Of even more interest, however, were the reactions of some of those in the pews.  Despite the changes not being an immaculate inception—churchgoers were advised well in advance, and “cheat sheets” containing the altered prayers and responses were available—they were not pleased.  Like the last Incan emperor Atahuallpa, who cast away the Catholic breviary because it would not speak to him as it did the priest, they disowned what they did not understand.  “I am furious with the Church,” one congregant declared.  I am so tired of being told exactly what I have to say, exactly what I have to pray.  The changes are so meaningless.”  Such a view articulates, precisely and with unconscious irony, one motivating reason for the changes: a sense of worship-style entitlement that fits well with an ethic of individuality, but not with the Church’s view of a gathered, worshipping community.



Another, “distraught” by changes that seem “ridiculous” and “stupid” in their trivial concern with “semantics,” refused to “learn the damn prayers.”  Who, he asked, wants “to go to church and be confused.”   A third, also semantically-challenged, wondered about the change in the Nicean Creed from Jesus being described as “one in being with the Father” to “consubstantial with the Father”: “Consubstantial?  What is that word?”  Quite a bit, as it turns out, for its temporal arc reaches back to the Arian Heresy, a 4th-century controversy in Church history that involved nothing less than the nature of Jesus Christ and the mystery of the Trinity.  Arius, a priest from Alexandrine, Egypt, claimed that the Father and Son were of like being but not like substance: the Son came after the Father and was created by Him.  Such a position contravened the officially endorsed teaching that the Son was of the same substance as the Father and co-existent with Him.  The Council of Nicea in 325 settled the matter in favor of the traditional position: the Father and Son were of like substance, consubstantial.  Arius was declared a heretic.
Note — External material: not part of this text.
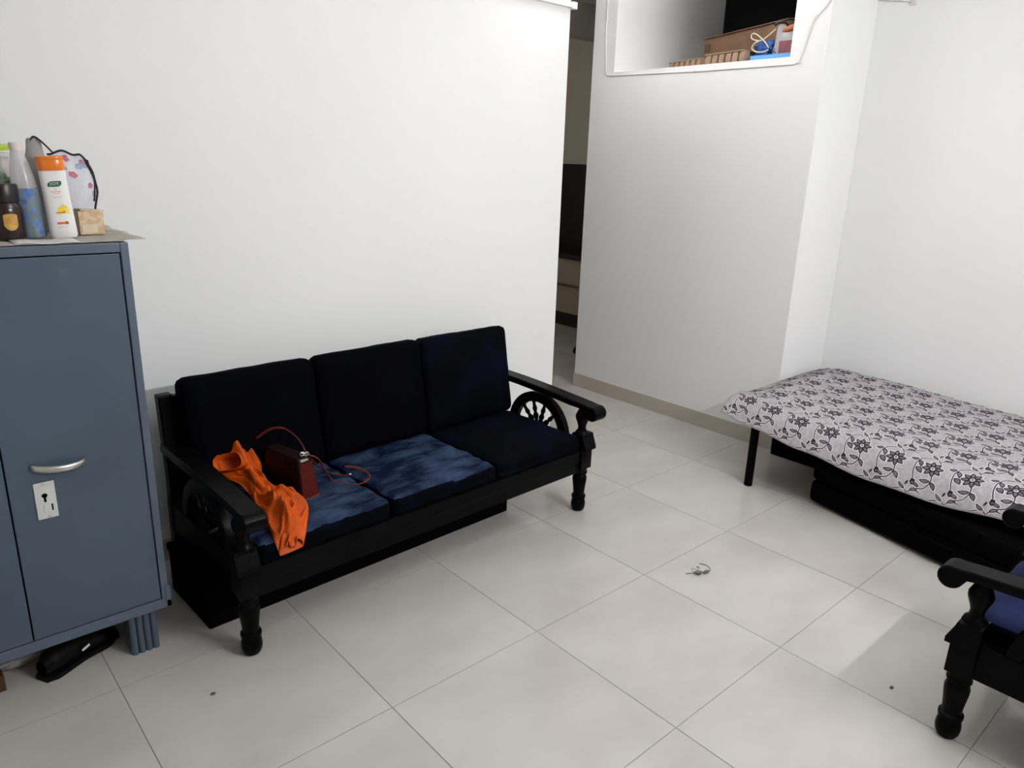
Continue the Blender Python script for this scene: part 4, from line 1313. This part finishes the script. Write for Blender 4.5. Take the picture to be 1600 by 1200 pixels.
b.tube(catmull([(0.0, 0.0, 0.02), (0.0, 0.03, 0.055), (0.0, 0.085, 0.095), (0.005, 0.115, 0.10), (0.0, 0.11, 0.075), (0.0, 0.06, 0.06), (0.0, 0.02, 0.075), (0.0, -0.03, 0.11)], 6), 0.0035, M_STRING, n=6)
b.tube(catmull([(0.0, 0.05, 0.062), (0.0, 0.09, 0.05), (0.004, 0.105, 0.025), (0.0, 0.075, 0.005), (0.0, 0.03, 0.0), (0.0, 0.0, 0.01)], 6), 0.0035, M_STRING, n=6)
o = b.obj("string_loop", None, (2.375, 0.795, LZ + 0.045))
tag(o, "loops of cream string in front of the royal blue bag in the loft", "string")
fb = thing("film_bag", "clear film bag holding a maroon carton and an orange wrapper at the loft's right end", "bag", (2.42, 0.715, LZ + 0.008))
b = MB()
def film(u, v):
    th = 2 * PI * u
    z = 0.165 * v
    w = 0.075 * (1 - 0.15 * v); d = 0.045 * (1 - 0.55 * v)
    k = 1 + 0.12 * noise.noise(Vector((math.cos(th) * 3, math.sin(th) * 3, z * 25)))
    return Vector((d * k * math.cos(th), w * k * math.sin(th), z + 0.008 * math.sin(3 * th) * v))
b.grid(film, 40, 16, M_FILM, closed_u=True); b.obj("film", fb)
b = MB(); b.box(-0.052, 0.0, -0.068, 0.016, 0.006, 0.085, M_TIN, bevel=0.004); b.obj("maroon_carton", fb)["label"] = "maroon carton"
b = MB(); b.tube(catmull([(-0.02, -0.085, 0.155), (-0.025, -0.04, 0.150), (-0.015, 0.0, 0.14), (0, 0.04, 0.125)], 5), 0.016, M_CORAL, n=10); b.obj("orange_wrapper", fb)["label"] = "orange wrapper"
text_obj("6", 0.045, M_PRINT, "numeral", fb, lambda x, z: Vector((-0.056 + abs(x) * 0.1, 0.036 - x, 0.030 + z)))
b = MB(); b.tube(catmull([(-0.05, 0.055, 0.165), (-0.045, 0.035, 0.178), (-0.03, 0.005, 0.176), (-0.02, -0.01, 0.16)], 6), 0.007, M_JARLID, n=8); b.obj("dark_cap", fb)

# ================================================================== KITCHEN BEYOND THE PASSAGE
kc = thing("kitchen_cabinet", "beige brown laminate base cabinet in the dim kitchen beyond the passage", "cabinet", (3.72, 2.06, 0))
b = MB(); b.box(0.02, 0.50, 0.0, 2.6, 0.15, 0.70, M_CABINET); b.obj("body", kc)
b = MB(); b.box(0.08, 0.5, 0.0, 2.6, 0.0, 0.15, M_JARLID); b.obj("plinth", kc)["label"] = "black recessed plinth"
for k in range(4):
    y0 = 0.65 * k + 0.004
    d = MB(); d.box(0.0, 0.018, y0, y0 + 0.642, 0.155, 0.435, M_CABINET, bevel=0.003); dd = d.obj("door", kc)
    hd = MB(); hd.box(-0.012, 0.0, y0 + 0.02, y0 + 0.62, 0.425, 0.433, M_BROWN, bevel=0.002); hd.obj("handle", dd)
    d = MB(); d.box(0.0, 0.018, y0, y0 + 0.642, 0.445, 0.695, M_CABINET, bevel=0.003); d.obj("drawer", kc)
b = MB(); b.box(3.69, KX - 0.001, 2.06, 4.7, 0.705, 0.745, M_GRANITE, bevel=0.004)
tag(b.obj("worktop"), "black granite worktop over the kitchen cabinet beyond the passage", "worktop")
b = MB(); b.box(KX - 0.02, KX, 2.06, 4.85, 0.745, 1.605, M_GRANITE)
struct(b.obj("trim_splashback"))
b = MB(); b.box(KX - 0.008, KX, 2.06, 4.85, 2.585, 2.597, M_WALL_K)
struct(b.obj("trim_kitchen_line"))
sl = thing("dark_slipper", "dark slipper on the kitchen floor at the edge of the passage wall", "slipper", (3.03, 2.70, 0.0), (0, 0, 1.0))
b = MB(); b.prism([(x * 0.5, y * 0.5) for x, y in pol], 'z', 0.0, 0.02, M_SHOE); b.obj("sole", sl)
b = MB(); b.tube([(0.01, 0.024 * math.cos(PI * k / 10), 0.012 + 0.045 * math.sin(PI * k / 10)) for k in range(11)], 0.014, M_SHOE, n=8); b.obj("strap", sl)

# ================================================================== FLOOR LITTER
ht = thing("hair_tangle", "small dark tangle of hair and dust on the tiles in mid floor", "hair", (0.79, -0.12, 0.0))
b = MB()
b.tube(catmull([(-0.052, 0.016, 0.003), (-0.03, -0.002, 0.006), (0.0, -0.012, 0.008), (0.02, -0.030, 0.004), (0.052, -0.030, 0.004), (0.068, -0.004, 0.006), (0.06, 0.028, 0.004)], 6), 0.0016, M_HAIR, n=5)
rr = random.Random(5)
for k in range(10):
    p0 = Vector((rr.uniform(-0.03, 0.03), rr.uniform(-0.025, 0.005), 0.003))
    b.tube(catmull([p0, p0 + Vector((rr.uniform(-0.02, 0.02), rr.uniform(-0.015, 0.015), 0.008)), p0 + Vector((rr.uniform(-0.03, 0.03), rr.uniform(-0.02, 0.02), 0.002))], 5), 0.0008, M_HAIR, n=4)
b.obj("strands", ht)
blob(M_DUST, (-0.008, -0.012, 0.006), 0.016, 0.010, 0.006, 0.6, 3.0, 1.0, nu=18, nv=10).obj("dust_ball", ht)
blob(M_DUST, (0.022, -0.030, 0.005), 0.014, 0.008, 0.005, 0.6, 3.0, 6.0, nu=18, nv=10).obj("dust_ball", ht)
for (x, y, lab) in ((-0.991, 0.393, "tiny dark crumb on the tiles in front of the sofa's left leg"), (0.69, -0.94, "tiny dark crumb on the tiles beside the armchair's front leg")):
    o = blob(M_HAIR, (0, 0, 0.003), 0.007, 0.005, 0.003, 0.4, 3.0, x, nu=14, nv=8).obj("crumb", None, (x, y, 0))
    tag(o, lab, "crumb")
The change to “consubstantiation,” then, purposefully anneals the semantics of here-and-now with the there-and-then, reestablishing a doctrinal matrix of meaning that the more vernacular and less literal “one in being” does not express.



I cannot help but wonder, though, if the stiff-spined resistance to the Mass changes mask a deeper issue for which the aggrieved denunciations are a surface token.  Could it be, I wonder, change itself, that atomizing centrifuge within which we spin with what seems ever-increasing speed, that beleaguering sense of Rocky Horror time-warping discontinuity, that has provoked the outcry?  In the abstract, as a word merely, or as an observed but safely-distanced phenomenon, change presents us with few problems.  It is not hard.  Making it, however, is.



We are creatures of habit, remarkably adept, as Thoreau notes, at “easily and insensibly” falling “into a particular route.”  Routine beckons, the customary solidifies, and revolutions in behavior, as Thomas Paine knew, are tumultuous: “a long habit of not thinking a thing wrong gives it a superficial appearance of being right,” raising, as a result, “a formidable outcry in defense of custom.”   The habitual is unrecognized decision making; routine is unacknowledged choice, insensible because it has become so heavily muscled over time that we think it a natural fact, just the way it is, the way things are.  History, context, explanation, contingency all are swept away, and we find ourselves contentedly housed on a cul-de-sac of time.  We cohere, our lives emplotted in a narrative, seamless and durable, whose theme is the who we are.  “Our notions pass for true,” as William James observed.



But change confronts us with the rupturing awareness of time’s hissing passage.  It threatens, reminding us that we are not left handed or right handed, but minute- and second-handed.   Tempus fugit, as Latin has it, and we don’t like the fugiting, don’t like the curled lip of time that mocks us with our smallness, that unsettles all we have settled, and reminds us, with a kick-drum thud, of the inevitable event horizon of our days and ways.  My father-in-law once told me he considered computers stupid contrivances.  “I don’t know how to work one,” he said, “and I don’t want to learn.”  But underneath that curmudeonly bravado, that defiant individuality, lay a fear that he couldn’t learn; that it eclipsed his capability; that “behind the times” was indelibly calligraphied across his forehead; that he was antiquated, obsolescent, time’s relic, carelessly discarded by a culture careening relentlessly forward; that he had been abandoned in a wilderness, beyond the orienting needle of even the most sensitive compass, bereft of rock and refuge and harbor and keep.  What my father-in-law was saying, really, was “I’m afraid.”



“Change,” the poet Wendy Videlock writes, is “the new,/ improved/ word for god.”  And in an oblique sense at least, that is the end for which the Mass changes were designed.  But as Videlock also says, while change is “mighty enough/. . .to shelter” and “ bring together,” it can also “estrange us.”  We experience that estrangement, that unfamiliarity, that unbelongingness, most forcibly from ourselves, with ourselves, to ourselves.